— Material —
· · · · ·
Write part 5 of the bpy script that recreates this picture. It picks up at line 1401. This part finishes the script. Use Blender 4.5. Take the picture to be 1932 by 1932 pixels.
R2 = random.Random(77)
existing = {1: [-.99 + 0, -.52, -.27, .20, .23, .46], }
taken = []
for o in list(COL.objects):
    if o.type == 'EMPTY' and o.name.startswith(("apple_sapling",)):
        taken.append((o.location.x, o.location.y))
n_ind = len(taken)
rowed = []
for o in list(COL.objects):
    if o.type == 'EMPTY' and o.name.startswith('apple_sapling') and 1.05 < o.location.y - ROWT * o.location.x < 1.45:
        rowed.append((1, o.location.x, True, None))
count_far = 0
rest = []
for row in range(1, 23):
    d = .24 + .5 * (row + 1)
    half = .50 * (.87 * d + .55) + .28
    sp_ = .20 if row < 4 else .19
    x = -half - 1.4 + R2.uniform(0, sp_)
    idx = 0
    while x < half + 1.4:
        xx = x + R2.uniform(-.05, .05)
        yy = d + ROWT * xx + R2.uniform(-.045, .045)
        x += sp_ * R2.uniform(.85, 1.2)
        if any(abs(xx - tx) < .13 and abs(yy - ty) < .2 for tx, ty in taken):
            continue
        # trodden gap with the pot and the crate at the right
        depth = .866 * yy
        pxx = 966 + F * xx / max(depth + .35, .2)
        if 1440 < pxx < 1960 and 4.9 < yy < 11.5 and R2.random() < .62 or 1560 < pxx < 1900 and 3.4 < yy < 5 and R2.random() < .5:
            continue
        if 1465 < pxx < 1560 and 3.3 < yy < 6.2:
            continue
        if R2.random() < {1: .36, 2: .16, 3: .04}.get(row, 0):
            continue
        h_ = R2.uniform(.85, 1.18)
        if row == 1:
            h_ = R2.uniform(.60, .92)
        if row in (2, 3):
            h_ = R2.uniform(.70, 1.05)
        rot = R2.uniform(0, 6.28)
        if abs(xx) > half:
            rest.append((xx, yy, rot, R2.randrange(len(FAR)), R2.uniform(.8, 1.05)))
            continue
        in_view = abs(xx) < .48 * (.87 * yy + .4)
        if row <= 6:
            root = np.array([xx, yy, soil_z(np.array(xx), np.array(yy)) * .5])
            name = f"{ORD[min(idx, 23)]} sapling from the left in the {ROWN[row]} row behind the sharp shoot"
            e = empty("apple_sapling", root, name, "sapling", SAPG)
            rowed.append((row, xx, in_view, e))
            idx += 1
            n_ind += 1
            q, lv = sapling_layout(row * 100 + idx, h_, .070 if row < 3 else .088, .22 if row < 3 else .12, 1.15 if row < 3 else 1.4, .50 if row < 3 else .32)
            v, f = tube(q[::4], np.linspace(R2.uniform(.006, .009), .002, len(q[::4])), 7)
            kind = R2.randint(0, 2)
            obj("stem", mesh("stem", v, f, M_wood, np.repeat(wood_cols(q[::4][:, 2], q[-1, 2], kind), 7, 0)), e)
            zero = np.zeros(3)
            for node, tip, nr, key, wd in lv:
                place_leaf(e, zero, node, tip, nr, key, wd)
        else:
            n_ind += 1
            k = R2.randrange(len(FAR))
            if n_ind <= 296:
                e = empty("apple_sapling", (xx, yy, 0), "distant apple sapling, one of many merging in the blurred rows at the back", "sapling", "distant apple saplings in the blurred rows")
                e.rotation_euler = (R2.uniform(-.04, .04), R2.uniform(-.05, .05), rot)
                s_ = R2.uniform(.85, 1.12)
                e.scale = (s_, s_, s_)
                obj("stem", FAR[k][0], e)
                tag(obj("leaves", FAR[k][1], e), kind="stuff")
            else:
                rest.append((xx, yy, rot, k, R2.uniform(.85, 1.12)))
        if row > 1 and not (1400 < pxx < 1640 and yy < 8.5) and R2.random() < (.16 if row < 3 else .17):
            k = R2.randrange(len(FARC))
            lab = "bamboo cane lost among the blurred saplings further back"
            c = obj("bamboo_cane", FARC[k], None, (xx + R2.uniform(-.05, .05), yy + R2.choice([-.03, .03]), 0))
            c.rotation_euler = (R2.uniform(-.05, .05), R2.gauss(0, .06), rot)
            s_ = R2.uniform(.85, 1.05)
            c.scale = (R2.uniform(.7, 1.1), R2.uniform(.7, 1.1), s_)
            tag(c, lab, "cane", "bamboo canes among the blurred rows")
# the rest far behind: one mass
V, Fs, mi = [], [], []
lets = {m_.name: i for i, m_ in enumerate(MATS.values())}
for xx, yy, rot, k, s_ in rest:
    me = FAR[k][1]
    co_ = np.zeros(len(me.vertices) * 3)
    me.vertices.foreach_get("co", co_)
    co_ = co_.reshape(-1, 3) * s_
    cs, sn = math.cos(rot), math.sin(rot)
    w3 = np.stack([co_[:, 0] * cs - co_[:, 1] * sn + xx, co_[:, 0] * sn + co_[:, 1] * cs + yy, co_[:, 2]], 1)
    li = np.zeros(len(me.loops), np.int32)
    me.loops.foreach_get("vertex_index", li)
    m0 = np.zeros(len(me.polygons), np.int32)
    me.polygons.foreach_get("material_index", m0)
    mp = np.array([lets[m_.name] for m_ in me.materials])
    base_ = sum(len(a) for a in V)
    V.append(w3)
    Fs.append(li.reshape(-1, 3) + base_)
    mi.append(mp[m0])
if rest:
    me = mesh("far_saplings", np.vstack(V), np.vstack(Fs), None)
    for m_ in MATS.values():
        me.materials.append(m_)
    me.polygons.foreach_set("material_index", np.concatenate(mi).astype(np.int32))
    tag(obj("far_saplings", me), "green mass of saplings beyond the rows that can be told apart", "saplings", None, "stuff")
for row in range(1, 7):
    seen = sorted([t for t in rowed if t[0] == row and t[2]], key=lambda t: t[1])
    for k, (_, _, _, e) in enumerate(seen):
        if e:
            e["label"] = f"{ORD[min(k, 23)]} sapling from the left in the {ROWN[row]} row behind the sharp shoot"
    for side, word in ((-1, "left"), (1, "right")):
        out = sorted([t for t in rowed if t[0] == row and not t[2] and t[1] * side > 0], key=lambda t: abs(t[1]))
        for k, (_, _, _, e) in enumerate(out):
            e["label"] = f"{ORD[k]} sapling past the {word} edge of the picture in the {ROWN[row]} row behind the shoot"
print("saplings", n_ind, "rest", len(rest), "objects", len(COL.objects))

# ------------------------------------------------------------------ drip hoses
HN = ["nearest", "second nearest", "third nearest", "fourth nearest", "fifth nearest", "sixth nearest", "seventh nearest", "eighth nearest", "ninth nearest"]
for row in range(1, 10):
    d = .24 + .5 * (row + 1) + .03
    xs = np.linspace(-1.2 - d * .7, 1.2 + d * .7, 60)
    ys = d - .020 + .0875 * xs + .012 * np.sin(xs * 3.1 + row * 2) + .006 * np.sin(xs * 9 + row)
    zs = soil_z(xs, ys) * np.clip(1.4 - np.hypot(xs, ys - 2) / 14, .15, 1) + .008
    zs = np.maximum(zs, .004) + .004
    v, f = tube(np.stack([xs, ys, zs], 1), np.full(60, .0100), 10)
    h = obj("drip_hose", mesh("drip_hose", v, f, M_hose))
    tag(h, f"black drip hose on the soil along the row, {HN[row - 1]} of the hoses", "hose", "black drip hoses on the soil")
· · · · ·
— Stated task —
The listing above should be transcribed in full, exactly as written.

— Result for this exercise —
Write part 5 of the bpy script that recreates this picture. It picks up at line 1401. This part finishes the script. Use Blender 4.5. Take the picture to be 1932 by 1932 pixels.
R2 = random.Random(77)
existing = {1: [-.99 + 0, -.52, -.27, .20, .23, .46], }
taken = []
for o in list(COL.objects):
    if o.type == 'EMPTY' and o.name.startswith(("apple_sapling",)):
        taken.append((o.location.x, o.location.y))
n_ind = len(taken)
rowed = []
for o in list(COL.objects):
    if o.type == 'EMPTY' and o.name.startswith('apple_sapling') and 1.05 < o.location.y - ROWT * o.location.x < 1.45:
        rowed.append((1, o.location.x, True, None))
count_far = 0
rest = []
for row in range(1, 23):
    d = .24 + .5 * (row + 1)
    half = .50 * (.87 * d + .55) + .28
    sp_ = .20 if row < 4 else .19
    x = -half - 1.4 + R2.uniform(0, sp_)
    idx = 0
    while x < half + 1.4:
        xx = x + R2.uniform(-.05, .05)
        yy = d + ROWT * xx + R2.uniform(-.045, .045)
        x += sp_ * R2.uniform(.85, 1.2)
        if any(abs(xx - tx) < .13 and abs(yy - ty) < .2 for tx, ty in taken):
            continue
        # trodden gap with the pot and the crate at the right
        depth = .866 * yy
        pxx = 966 + F * xx / max(depth + .35, .2)
        if 1440 < pxx < 1960 and 4.9 < yy < 11.5 and R2.random() < .62 or 1560 < pxx < 1900 and 3.4 < yy < 5 and R2.random() < .5:
            continue
        if 1465 < pxx < 1560 and 3.3 < yy < 6.2:
            continue
        if R2.random() < {1: .36, 2: .16, 3: .04}.get(row, 0):
            continue
        h_ = R2.uniform(.85, 1.18)
        if row == 1:
            h_ = R2.uniform(.60, .92)
        if row in (2, 3):
            h_ = R2.uniform(.70, 1.05)
        rot = R2.uniform(0, 6.28)
        if abs(xx) > half:
            rest.append((xx, yy, rot, R2.randrange(len(FAR)), R2.uniform(.8, 1.05)))
            continue
        in_view = abs(xx) < .48 * (.87 * yy + .4)
        if row <= 6:
            root = np.array([xx, yy, soil_z(np.array(xx), np.array(yy)) * .5])
            name = f"{ORD[min(idx, 23)]} sapling from the left in the {ROWN[row]} row behind the sharp shoot"
            e = empty("apple_sapling", root, name, "sapling", SAPG)
            rowed.append((row, xx, in_view, e))
            idx += 1
            n_ind += 1
            q, lv = sapling_layout(row * 100 + idx, h_, .070 if row < 3 else .088, .22 if row < 3 else .12, 1.15 if row < 3 else 1.4, .50 if row < 3 else .32)
            v, f = tube(q[::4], np.linspace(R2.uniform(.006, .009), .002, len(q[::4])), 7)
            kind = R2.randint(0, 2)
            obj("stem", mesh("stem", v, f, M_wood, np.repeat(wood_cols(q[::4][:, 2], q[-1, 2], kind), 7, 0)), e)
            zero = np.zeros(3)
            for node, tip, nr, key, wd in lv:
                place_leaf(e, zero, node, tip, nr, key, wd)
        else:
            n_ind += 1
            k = R2.randrange(len(FAR))
            if n_ind <= 296:
                e = empty("apple_sapling", (xx, yy, 0), "distant apple sapling, one of many merging in the blurred rows at the back", "sapling", "distant apple saplings in the blurred rows")
                e.rotation_euler = (R2.uniform(-.04, .04), R2.uniform(-.05, .05), rot)
                s_ = R2.uniform(.85, 1.12)
                e.scale = (s_, s_, s_)
                obj("stem", FAR[k][0], e)
                tag(obj("leaves", FAR[k][1], e), kind="stuff")
            else:
                rest.append((xx, yy, rot, k, R2.uniform(.85, 1.12)))
        if row > 1 and not (1400 < pxx < 1640 and yy < 8.5) and R2.random() < (.16 if row < 3 else .17):
            k = R2.randrange(len(FARC))
            lab = "bamboo cane lost among the blurred saplings further back"
            c = obj("bamboo_cane", FARC[k], None, (xx + R2.uniform(-.05, .05), yy + R2.choice([-.03, .03]), 0))
            c.rotation_euler = (R2.uniform(-.05, .05), R2.gauss(0, .06), rot)
            s_ = R2.uniform(.85, 1.05)
            c.scale = (R2.uniform(.7, 1.1), R2.uniform(.7, 1.1), s_)
            tag(c, lab, "cane", "bamboo canes among the blurred rows")
# the rest far behind: one mass
V, Fs, mi = [], [], []
lets = {m_.name: i for i, m_ in enumerate(MATS.values())}
for xx, yy, rot, k, s_ in rest:
    me = FAR[k][1]
    co_ = np.zeros(len(me.vertices) * 3)
    me.vertices.foreach_get("co", co_)
    co_ = co_.reshape(-1, 3) * s_
    cs, sn = math.cos(rot), math.sin(rot)
    w3 = np.stack([co_[:, 0] * cs - co_[:, 1] * sn + xx, co_[:, 0] * sn + co_[:, 1] * cs + yy, co_[:, 2]], 1)
    li = np.zeros(len(me.loops), np.int32)
    me.loops.foreach_get("vertex_index", li)
    m0 = np.zeros(len(me.polygons), np.int32)
    me.polygons.foreach_get("material_index", m0)
    mp = np.array([lets[m_.name] for m_ in me.materials])
    base_ = sum(len(a) for a in V)
    V.append(w3)
    Fs.append(li.reshape(-1, 3) + base_)
    mi.append(mp[m0])
if rest:
    me = mesh("far_saplings", np.vstack(V), np.vstack(Fs), None)
    for m_ in MATS.values():
        me.materials.append(m_)
    me.polygons.foreach_set("material_index", np.concatenate(mi).astype(np.int32))
    tag(obj("far_saplings", me), "green mass of saplings beyond the rows that can be told apart", "saplings", None, "stuff")
for row in range(1, 7):
    seen = sorted([t for t in rowed if t[0] == row and t[2]], key=lambda t: t[1])
    for k, (_, _, _, e) in enumerate(seen):
        if e:
            e["label"] = f"{ORD[min(k, 23)]} sapling from the left in the {ROWN[row]} row behind the sharp shoot"
    for side, word in ((-1, "left"), (1, "right")):
        out = sorted([t for t in rowed if t[0] == row and not t[2] and t[1] * side > 0], key=lambda t: abs(t[1]))
        for k, (_, _, _, e) in enumerate(out):
            e["label"] = f"{ORD[k]} sapling past the {word} edge of the picture in the {ROWN[row]} row behind the shoot"
print("saplings", n_ind, "rest", len(rest), "objects", len(COL.objects))

# ------------------------------------------------------------------ drip hoses
HN = ["nearest", "second nearest", "third nearest", "fourth nearest", "fifth nearest", "sixth nearest", "seventh nearest", "eighth nearest", "ninth nearest"]
for row in range(1, 10):
    d = .24 + .5 * (row + 1) + .03
    xs = np.linspace(-1.2 - d * .7, 1.2 + d * .7, 60)
    ys = d - .020 + .0875 * xs + .012 * np.sin(xs * 3.1 + row * 2) + .006 * np.sin(xs * 9 + row)
    zs = soil_z(xs, ys) * np.clip(1.4 - np.hypot(xs, ys - 2) / 14, .15, 1) + .008
    zs = np.maximum(zs, .004) + .004
    v, f = tube(np.stack([xs, ys, zs], 1), np.full(60, .0100), 10)
    h = obj("drip_hose", mesh("drip_hose", v, f, M_hose))
    tag(h, f"black drip hose on the soil along the row, {HN[row - 1]} of the hoses", "hose", "black drip hoses on the soil")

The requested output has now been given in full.